Resumo não técnico
De 19 de Agosto a 6 de setembro teve lugar na Quinta da Torre d’Aires, ponto central onde teve assento a cidade romana de Balsa, a primeira campanha de escavações no âmbito do projeto “Balsa, searching the origins of Algarve”. Os objetivos da campanha foram:
- por um lado, averiguar a existência, ou não, de estruturas portuárias na parte mais ocidental da quinta, junto à ribeira da Luz, onde alguns indicadores (fotografia aérea e métodos de deteção remota, não invasivos) e vária bibliografia sugeriam poder situar-se o porto da cidade;
- por outro lado, avaliar o grau de destruição e, consequentemente, aferir a existência, ou não, de ruínas pertencentes à antiga cidade.
Relativamente ao primeiro objetivo, foram feitas 8 extensas sondagens mecânicas com recurso a retroescavadora que, durante mais de um dia, foi sondando os terrenos onde se situavam os indícios de estruturas. Sondagem após sondagem, foi-se descartando a possibilidade de existência de qualquer estrutura portuária ou de outro tipo, bem como de materiais arqueológicos. Os raros elementos de origem romana que surgiram, sobretudo fragmentos cerâmicos, eram muito rolados, denotando, claramente, que teriam sido transportados para ali. A abertura das sondagens permitiu também reconhecer os limites da antiga ria através dos fundos lodosos que apareceram, cuja natureza, e extensão impossibilitavam a existência de qualquer porto no local, conforme foi confirmado pela equipa de geólogos e sedimentólogos de várias universidades espanholas que se deslocaram ao local no dia 12 de setembro.
Face a estes dados, fica completamente descartada a possibilidade da cidade romana de Balsa se estender até junto da ribeira da Luz, devendo o seu limite mais ocidental situar-se no fim do declive da colina que cai para o vale daquela linha de água. A identificação de algumas sepulturas tardias nesta área, em 2017, reforça a ideia de que os limites ocidentais da cidade se situariam por aqui. Quanto às anomalias detetadas remotamente, é plausível explicá-las através de alterações no solo provocadas por antigos sistemas de rega, aliás bem identificados em uma das sondagens.

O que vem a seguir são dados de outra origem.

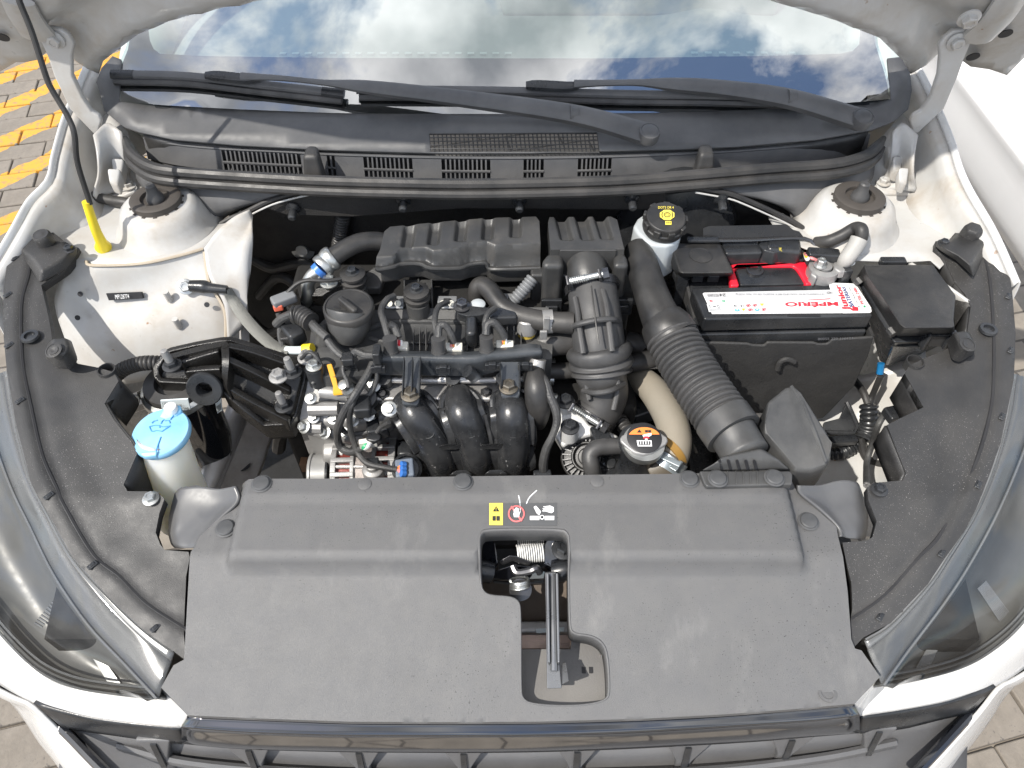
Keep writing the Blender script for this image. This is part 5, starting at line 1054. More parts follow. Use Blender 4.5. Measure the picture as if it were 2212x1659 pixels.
def clamp(o, ax, r, s):
    k = add('clamp_band', lathe([(r, -.006), (r + .0018, -.006), (r + .0018, .006), (r, .006)], o, ax, 40), STEEL_D, ih)
    x, y, z = frame_of(ax); n = (CAM - o).normalized(); n = (n - z * n.dot(z)).normalized(); t = z.cross(n) * s
    b = o + n * (r + .009)
    add('clamp_screw', join(tube([b - t * .022, b + t * .030], .0042, 10, 1), coil(b + t * .002, b + t * .028, .0045, .0011, 9, 5, 10)), STEEL, k)
    add('screw_head', lathe([(.008, -.004), (.008, .004)], b - t * .022, t, 6), STEEL_D, k)
    for q in (-.014, .03): add('clamp_ear', box(b + t * q - n * .004, .004, .014, .022, Matrix((t, z, n)).transposed()), STEEL_D, k, bevel=.001)
clamp(W('G', 1255, 890, .836), (hp[1] - hp[0]), .0365, 1)
clamp(W('J', 1040, 800, .716), (hp[-1] - hp[-2]), .034, 1)
pc = thing('breather_hose', 'bent black breather hose joining the intake hose with a white clip', 'hose', W('G', 500, 1100, .75))
add('hose_body', tube(PZ('G', [(245, 1000, .80), (245, 900, .822), (290, 868, .83), (360, 920, .83), (450, 1040, .825), (560, 1110, .822), (700, 1155, .82), (860, 1185, .82), (1000, 1195, .822), (1090, 1200, .822)]), [.0135, .0135, .0135, .0135, .0135, .0135, .0140, .0145, .0150, .0160], 18, 8), RUBBER, pc)
kk = W('G', 862, 1185, .82); add('spring_clip', lathe([(.0152, -.007), (.0165, -.007), (.0165, .007), (.0152, .007)], kk, V3(1, .05, 0), 26), ALU_L, pc)
add('clip_ear', box(kk + V3(-.002, -.016, .012), .008, .004, .024), ALU_L, pc, bevel=.001); add('clip_ear', box(kk + V3(-.006, -.022, -.004), .010, .004, .016), ALU_L, pc, bevel=.001)
cg = thing('corrugated_tube', 'thin grey corrugated tube between the engine cover and resonator', 'tube', W('G', 640, 920, .8))
add('conduit', tube(PZ('G', [(520, 1040, .81), (600, 960, .82), (680, 870, .83), (735, 800, .838)]), .0085, 12, 8, corr=(.0052, .0012)), GREYC, cg)

sk = thing('air_duct', 'black air duct with a ridged flexible section running to the front intake', 'duct', W('K', 200, 500, .70))
up = PZ('', [(1378, 540, .85), (1388, 575, .853), (1405, 630, .847), (1424, 680, .838), (1440, 708, .832)])
add('upper_pipe', tube(up, [.020, .0225, .0235, .026, .029], 28, 8), PLAST, sk, smooth=180)
add('collar', tube(PZ('', [(1430, 694, .835), (1442, 712, .832), (1456, 733, .827)]), [.031, .035, .035], 32, 4), PLAST, sk, smooth=50)
add('flexible_section', tube(PZ('', [(1448, 724, .829), (1470, 765, .822), (1503, 820, .816), (1538, 872, .812), (1563, 908, .810)]), .0325, 36, 10, corr=(.0084, .0032)), mat('flex_rubber', (.034, .034, .035), .6, bump=(500, .8), dust=((.12, .115, .11), .4, 14)), sk, smooth=180)
add('collar', hose(PZ('', [(1560, 903, .811), (1572, 920, .810), (1585, 938, .809)]), .0365, .03, 36, 4), PLAST_G, sk)
add('lower_pipe', tube(PZ('', [(1578, 928, .808), (1596, 958, .804), (1612, 985, .802)]), [.030, .029, .029], 30, 4), PLAST_G, sk, smooth=180)
ri = thing('front_intake', 'black front air intake mouth and bulging chamber clipped to the radiator cover', 'air intake', W('K', 600, 1000, .75))
bx1 = PZ('K', [(585, 640, .835), (700, 548, .84), (755, 535, .84), (800, 580, .835), (965, 830, .82), (985, 900, .815), (995, 990, .80), (960, 1050, .79), (860, 1085, .79), (760, 1080, .795), (640, 930, .81), (560, 850, .815), (575, 760, .83)])
bx2 = [p + V3(0, .004, -.055) + V3((p.x - .33) * .05, 0, 0) for p in bx1]
add('chamber', loft([bx2, bx1]), PLAST_G, ri, bevel=.010, seg=4)
add('chamber_seam', tube(PZ('K', [(735, 545, .8425), (800, 640, .8405), (880, 830, .829), (950, 1020, .806)]), .0022, 6, 6), PLAST_G, ri)
add('mouth_top', loft([PZ('K', [(150, 1085, .802), (735, 1075, .802), (700, 1065, .79), (200, 1070, .79)]), PZ('K', [(240, 1035, .818), (660, 1010, .818), (640, 1000, .80), (260, 1030, .80)]), PZ('K', [(300, 990, .826), (545, 938, .826), (540, 930, .80), (310, 985, .80)])]), PLAST_G, ri, bevel=.004)
mf = PZ('K', [(155, 1078, .8045), (725, 1078, .8045), (745, 1100, .8040), (742, 1165, .8030), (205, 1180, .8030), (185, 1160, .8030)])
mp = add('mouth_flange', prism(mf, .010), PLAST_G, ri, bevel=.002)
for x in (333, 385, 430, 475, 520): add('mouth_rib', prism(PZ('K', [(x - 3, 1080, .8055), (x + 3, 1080, .8055), (x + 6, 1160, .8042), (x, 1160, .8042)]), .004), PLAST_G, ri)
for x in (290, 345, 400, 455, 508): add('mouth_slot', prism(PZ('K', [(x - 14, 1010, .8235), (x - 2, 1008, .8238), (x + 14, 1066, .8075), (x + 2, 1068, .8075)]), .003), INK, ri, smooth=None)
for x, y in ((270, 1130), (627, 1125)): add('push_clip', clipdisc(W('K', x, y, .8048), .0098), CLIP, ri)
# ================================================================== engine
en = thing('engine', 'three-cylinder engine with black valve cover, ribbed intake runners and bare aluminium casting', 'engine', (-.1, .70, .40))
def zvc(x, y): return .792 + .016 * ss(.735, .775, y) - .006 * ss(.70, .68, y)
vo = [(668, 745), (672, 715), (700, 690), (760, 676), (830, 668), (1000, 664), (1185, 664), (1195, 720), (1192, 775), (1000, 790), (815, 790), (800, 812), (690, 815), (668, 800)]
vc = add('valve_cover', sheet(xy(PH('', vo, zvc)), zvc, step=.008, skirt=.07), PLAST_G, en, smooth=50)
fc = W('E', 868, 1040, .848)
nb0 = W('E', 885, 1345, .797); add('filler_neck', tube([fc + V3(0, 0, -.008), fc.lerp(nb0, .3), fc.lerp(nb0, .65), nb0], [.0305, .0305, .028, .018], 30, 6), PLAST_G, vc, smooth=60)
oc = add('oil_cap', lathe([(.0325, -.014), (.0345, -.012), (.0345, -.002), (.033, .0), (.031, .0005), (.030, -.001), (.004, -.001)], fc, n=40), RUBBER, en, smooth=40); oc['label'] = 'round dusty black oil filler cap with a raised grip'
g0, g1 = W('E', 790, 960, .858), W('E', 935, 1080, .858)
d_ = (g1 - g0).normalized(); nn = V3(-d_.y, d_.x, 0) * .0045
add('cap_grip', prism([g0 - nn, g1 - nn, g1 + nn, g0 + nn], .012), RUBBER, oc, bevel=.003)
lettering('OIL', PC('E', .8477, [(735, 1060), (800, 1085), (812, 1068), (748, 1045)]), INK, oc)
for x in (1445, 1500, 1555, 1980 - 60): add('cover_rib', prism([W('E', x - 3, 1225, .812), W('E', x + 3, 1225, .812), W('E', x + 4, 1440, .802), W('E', x - 2, 1440, .802)], .012), PLAST_G, vc)
for f, x in (('O', 1355), ('O', 1440), ('O', 1530), ('O', 600)): add('cover_rib', prism([W(f, x - 4, 320, .812), W(f, x + 4, 320, .812), W(f, x + 4, 560, .802), W(f, x - 4, 560, .802)], .012), PLAST_G, vc)
add('cover_crease', tube(PH('E', [(1060, 1330), (1250, 1375), (1700, 1375), (2212, 1378)], lambda x, y: zvc(x, y) + .001), .003, 8, 4), PLAST_G, vc)
add('cover_crease', tube(PH('E', [(1060, 1250), (1250, 1190), (1700, 1190), (2212, 1195)], lambda x, y: zvc(x, y) + .0005), .004, 8, 4), PLAST_G, vc)
add('post', lathe([(.016, -.03), (.0165, 0)], W('E', 1480, 1010, .822), n=24), PLAST_G, vc); add('post_foot', loft([PC('E', .796, [(1410, 1130), (1480, 1210), (1560, 1130), (1480, 1080)]), PC('E', .82, [(1405, 1030), (1480, 1065), (1555, 1030), (1480, 985)])]), PLAST_G, vc, bevel=.004)
add('post', lathe([(.017, -.05), (.017, 0)], W('E', 925, 870, .828), n=24), PLAST_G, vc)
add('side_tower', loft([PC('E', .78, [(570, 1260), (700, 1260), (690, 1480), (570, 1480)]), PC('E', .815, [(590, 1200), (680, 1200), (680, 1290), (600, 1290)])]), PLAST_G, vc, bevel=.004)
# coil plugs and leads
for k, (x, y) in enumerate((('E', (1280, 1012)), ('E', (1748, 1012)))):
    p = W(x, *y, .815); pg_ = add('coil_plug', box(p, .028, .014, .012), GREYC, en, bevel=.002)
    for sx in (-1, 1): add('plug_port', lathe([(.0045, 0), (.0045, .003), (.003, .003), (.003, .001)], p + V3(sx * .006, -.007, .004), V3(0, -.8, .6), 12), CREAM, pg_)
    add('plug_rim', box(p + V3(0, -.0065, -.004), .024, .002, .003), PAPER, pg_)
    add('plug_key', box(p + V3(0, -.004, .0065), .010, .006, .003), INK, pg_)
add('coil_plug', box(W('G', 480, 985, .815), .022, .012, .012), GREYC, en, bevel=.002)
def wire(f, pts, r=.0055, m_=None, par=None, nm='lead'): return add(nm, tube([W(f, *p) for p in pts], r * .74, 10, 8), m_ or WIREM, par or en)
wire('E', [(1275, 960, .835), (1210, 995, .84), (1160, 1090, .84), (1190, 1200, .835), (1225, 1330, .83), (1240, 1390, .825)], .0062)
wire('E', [(1230, 1210, .84), (1280, 1240, .835), (1315, 1330, .828)], .007)
wire('E', [(1750, 1010, .83), (1665, 1060, .838), (1635, 1170, .838), (1650, 1280, .832), (1665, 1380, .826)], .0055)
wire('E', [(1665, 1340, .832), (1675, 1230, .842), (1730, 1225, .842), (1780, 1300, .832), (1800, 1370, .82)], .007)
wire('O', [(1200, 105, .842), (1110, 180, .845), (1075, 300, .84), (1085, 420, .832), (1090, 500, .828)], .0058)
wire('O', [(1085, 440, .836), (1105, 310, .845), (1190, 290, .846), (1270, 380, .836), (1320, 480, .824)], .0075)
for f, x, y, cols in (('E', 1320, 1350, (PINK, RED, PAPER)), ('E', 1800, 1360, (PINK, OWIRE, CREAM)), ('O', 1320, 490, (OWIRE, AMBER, PAPER))):
    s = .7 if f == 'O' else 1
    for k, m_ in enumerate(cols): wire(f, [(x - 14 + k * 16, y, .822), (x - 20 + k * 20, y + 45 / s, .816), (x - 10 + k * 20, y + 85 / s, .808)], .0022, m_, nm='thin_wire')
    add('injector_plug', box(W(f, x + 5, y + 75 / s, .808), .024, .014, .016), CREAM, en, bevel=.002)
for f, x, y in (('E', 1242, 1400), ('E', 1668, 1400), ('O', 1095, 555)):
    add('lead_boot', lathe([(.0085, -.026), (.009, -.012), (.0105, -.012), (.0105, -.007), (.0095, -.007), (.0095, .012), (.006, .012)], W(f, x, y, .826), V3(0, .25, 1), 18), RUBBER_G, en)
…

Já em relação ao outro grande objetivo desta intervenção verificou-se, de forma clara, o nível e a profundidade de afetação das estruturas romanas provocada pelas práticas agrícolas. Nas duas sondagens abertas na parte oriental da Quinta observou-se que o terreno foi rompido e ripado por escarificador de máquina de rastos até 70 /80 cms de profundidade. Assim, todas as estruturas soterradas a profundidades inferiores foram destruídas ou seriamente afetadas. É o caso de um grande edifício com dupla abside revelado pela prospeção geofísica, que poderia ter pertencido a um complexo termal, cujos alicerces, a pouca profundidade, foram parcialmente arrancados pela ripagem do terreno, vendo-se bem as marcas dos dentes (rippers) no solo e camada geológica.

Estas mesmas marcas veem-se nos perfis da outra sondagem, com cerca de 35m2 e situada na vertente mais perto da ria; mas, como a potência de terras aqui é muito maior, praticamente o processo de arroteamento afetou apenas o topo das estruturas arqueológicas que se conservaram até ao século XX. Nesta sondagem, a partir dos 70 cm de profundidade, deteta-se ainda uma canalização e restos de muros romanos tardios (datáveis a partir dos sécs. III/IV) que assentam em estruturas murais de época anterior, de boa construção, que definem um entroncamento de ruas. A altura conservada destes muros é variável, podendo atingir cerca de 80 cm. O conjunto destas estruturas correspondem a uma fachada alinhada do lado sul de uma rua, que corre no sentido Este/Oeste, e o que parece ser o entroncamento de uma segunda rua perpendicular à primeira, vendo-se uma esquina da mesma e o seu entaipamento por estruturas tardias.

Como a intervenção neste primeiro ano foi meramente exploratória, ficou por investigar o interior dos edifícios daquela fachada sul ou as edificações relacionadas com a outra rua. De qualquer forma, parece claro que a partir de cerca de 50 metros para norte da ria, onde a potência estratigráfica de terra antrópica é relativamente diminuta, as estruturas romanas estão muito afetadas ou simplesmente já não existem. Em contrapartida, na faixa junto à ria Formosa mantém-se ainda um forte potencial arqueológico que tencionamos continuar a conhecer nas próximas campanhas. Importante ainda nas próximas campanhas seria conhecer o que ainda existe nos terrenos a nascente da atual propriedade da Quinta da Torre d’Aires, por onde a malha urbana se estendia. Oxalá que os proprietários nos permitam fazer algum tipo de investigação, por métodos não invasivos e/ou de escavação, naqueles terrenos!